The job of running China’s securities watchdog is known by the country’s media as “the volcano seat” for its potential to blow formerly glittering careers to smithereens. Xiao Gang is its latest victim. The chairman of China’s Securities Regulatory Commission has taken the blame for his fumbling efforts to prop up stocks. But as long as China’s leaders remain reluctant to realise their pledge to give market forces a greater role, the job will remain thankless.

Xiao was the obvious scapegoat for last year’s spectactular boom in Chinese stocks and their subsequent bust. The benchmark CSI300 index more than doubled between November 2014 and early June 2015, and then plummeted. Though stocks have recovered some ground they remain more than 40 percent below their peak.

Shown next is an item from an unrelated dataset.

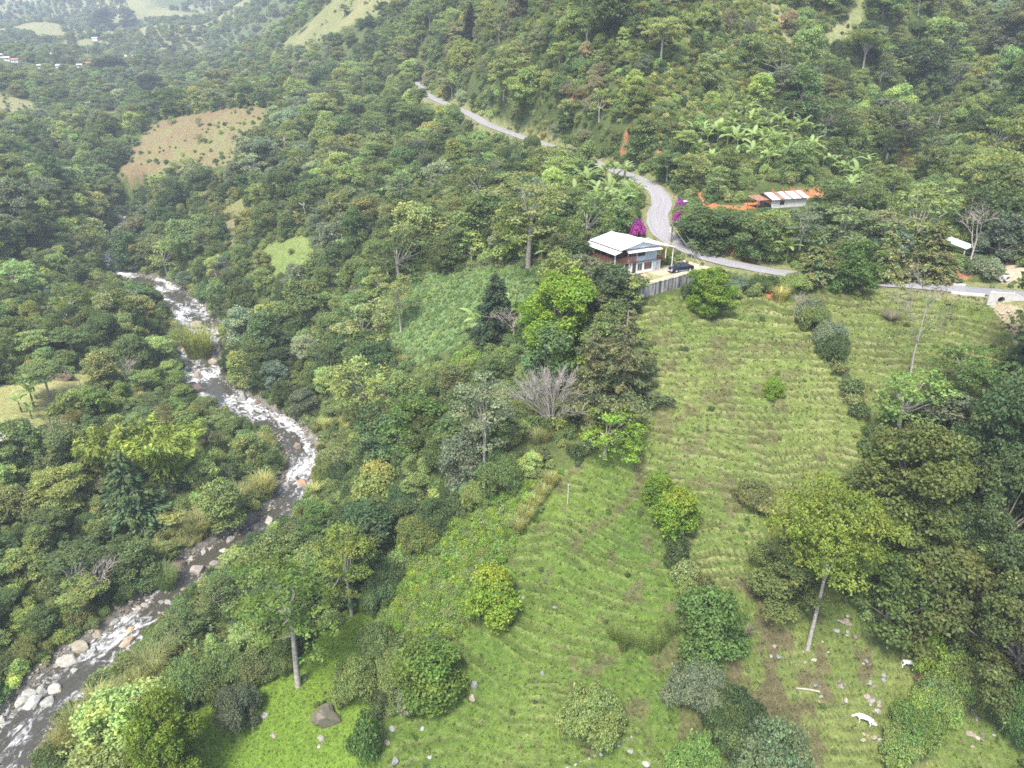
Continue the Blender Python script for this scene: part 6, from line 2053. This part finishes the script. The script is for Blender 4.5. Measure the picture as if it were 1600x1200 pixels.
mass_object('undergrowth', 'leafy scrub filling the gaps of the woods', sp, rows)
n_under = len(rows)

# low growth: shrub slope, crop, pasture tufts and weeds
def cover_mass(name, label, mask, spacing, hr_, cols, kinds_, r1=260, frac=1.0, wk=(1.0, 1.5), seed=21, dens_noise=None, lips=False):
    X, Y, px, py, t = scatter(45, r1, spacing, seed=seed)
    m = grid_value(mask, X, Y)
    if dens_noise is not None:
        m &= fbm(X / dens_noise[0], Y / dens_noise[0], 131 + seed, 3) > dens_noise[1]
    m &= rng.random(len(X)) < frac
    if lips: m &= (grid_value(fr, X, Y) < .3) | (grid_value(fr, X, Y) > .94) | (rng.random(len(X)) < .12)
    m &= (e_at(X, Y) > .8) & ~in_house(X, Y, 0)
    X, Y = X[m], Y[m]
    P_ = []; pr = []
    for kd in kinds_:
        for k in range(len(PROTO[kd])): P_.append(joined(kd, k)); pr.append(PROTO[kd][k])
    rows = []
    zz = height(X, Y)
    for x, y, z in zip(X, Y, zz):
        k = RNG.randrange(len(P_))
        _, _, pw, ph_ = pr[k]
        h = RNG.uniform(*hr_); w = h * RNG.uniform(*wk)
        c = RNG.choice(cols)
        rows.append((x, y, z - .03, w / pw, w / pw, h / ph_, RNG.gauss(0, .1), RNG.gauss(0, .1), RNG.uniform(0, 6.28), k) + jit(LEAF[c] if isinstance(c, str) else c, .14))
    mass_object(name, label, P_, rows)
    return len(rows)
def e_at(X, Y): return grid_value(e, X, Y)

def make_tuft(seed, kind, n, R, H, w):
    g = np.random.default_rng(seed)
    V, F, T = blades(g, n, R, H, w, .35, .18, 2, (.2, .8))
    ww, h = extent(V)
    reg(kind, None, crown_mesh('blades', V, F, T), ww, h)
for s in range(4): make_tuft(400 + s, 'tuft', 34, .5, .42, .05)
for s in range(3): make_shrub(420 + s, 'herb', R=.6, H=.6, nl=4, ls=.2, dens=14, lpt=4)
for s in range(3): make_shrub(430 + s, 'rowcrop', R=.7, H=.75, nl=5, ls=.26, dens=12, lpt=4, hue=.05, val=.2)

nn_ = {}
nn_['slope'] = cover_mass('slope_shrubs', 'bright leafy ground cover on the steep slope left of the ridge', MASK['slope'], .7, (.6, 1.5), ['bright', 'light', (.25, .35, .07), (.21, .32, .06)], ['shrub', 'herb'], seed=22)
nn_['crop'] = cover_mass('crop_plants', 'low green crop growing in rows on the sloping field', MASK['crop'], .85, (.5, 1.0), [(.24, .34, .15), (.28, .38, .17), (.19, .29, .11)], ['rowcrop'], seed=23, frac=.9)
g_all = MASK['main'] | MASK['right'] | MASK['lower'] | MASK['paddock'] | MASK['meadow']
nn_['g1'] = cover_mass('pasture_grass', 'tussocky pasture grass on the upper slopes', MASK['main'] | MASK['right'], .42, (.16, .42), [(.125, .18, .04), (.16, .20, .058), (.225, .225, .10), (.095, .145, .03)], ['tuft'], seed=24, r1=170, frac=.8, lips=True)
nn_['g2'] = cover_mass('lower_grass', 'green pasture grass on the lower slopes and paddock', MASK['lower'] | MASK['paddock'], .44, (.15, .4), [(.08, .155, .02), (.11, .18, .03), (.17, .21, .055), (.07, .13, .018)], ['tuft'], seed=25, r1=150, frac=.85, lips=True)
nn_['g3'] = cover_mass('meadow_grass', 'vivid short grass of the riverside meadow', MASK['meadow'], .6, (.15, .32), [(.11, .19, .018), (.14, .215, .025), (.095, .165, .015)], ['tuft'], seed=26, r1=150)
nn_['weed'] = cover_mass('pasture_weeds', 'scattered low weeds on the pastures', g_all, 1.9, (.3, .9), ['mid', 'light', 'dark', 'olive', 'bright'], ['herb', 'shrub'], seed=27, r1=170, frac=.3, dens_noise=(7, .05))
nn_['verge'] = cover_mass('verge_growth', 'scrub and ferns on banks beside road, track and bare earth', (MASK['red'] | MASK['red2'] | MASK['red3'] | MASK['gulch'] | MASK['dirtpath'] | MASK['scar'] | ((dr > 3.6) & (dr < 7) & (PT < 330))), 1.6, (.4, 1.1), ['mid', 'light', 'olive', 'cane', 'bright'], ['herb', 'shrub', 'tuft'], seed=28, r1=330, frac=.34)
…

Xiao and his fellow watchdogs share the blame for failing to rein in the boom, and for their bungled efforts to prop up the market when it fell. In particular, the CSRC chief championed China’s flawed “circuit-breaker mechanism” which exacerbated the selloff in early January and was swiftly scrapped. But in the Chinese system securities regulators are beholden to more senior and less technocratic communist leaders. New chairman Liu Shiyu is unlikely to enjoy any more independence.

Liu, a former central bank official who was most recently chairman of Agricultural Bank of China, now sits atop the molten lava of China’s stock markets. His tasks include corralling the tens of millions of flighty retail investors and policing fraud and market manipulation at listed companies.

Orders to make bourses defy the laws of financial gravity will make his job harder. China is preparing a new system that will allow companies to launch an initial public offering without waiting for the CSRC’s green light. Meanwhile, managers at state-owned firms which agreed not to sell shares in an effort to prop up markets last summer will also want to be released from their restrictions. Though healthy, both these moves could put further pressure on share prices.

Liu has little obvious experience of navigating such market forces. Indeed, analysts regard Agricultural Bank of China as having the worst risk management of the country’s big four banks. His turn in the volcano seat is unlikely to be any more comfortable than his predecessor’s.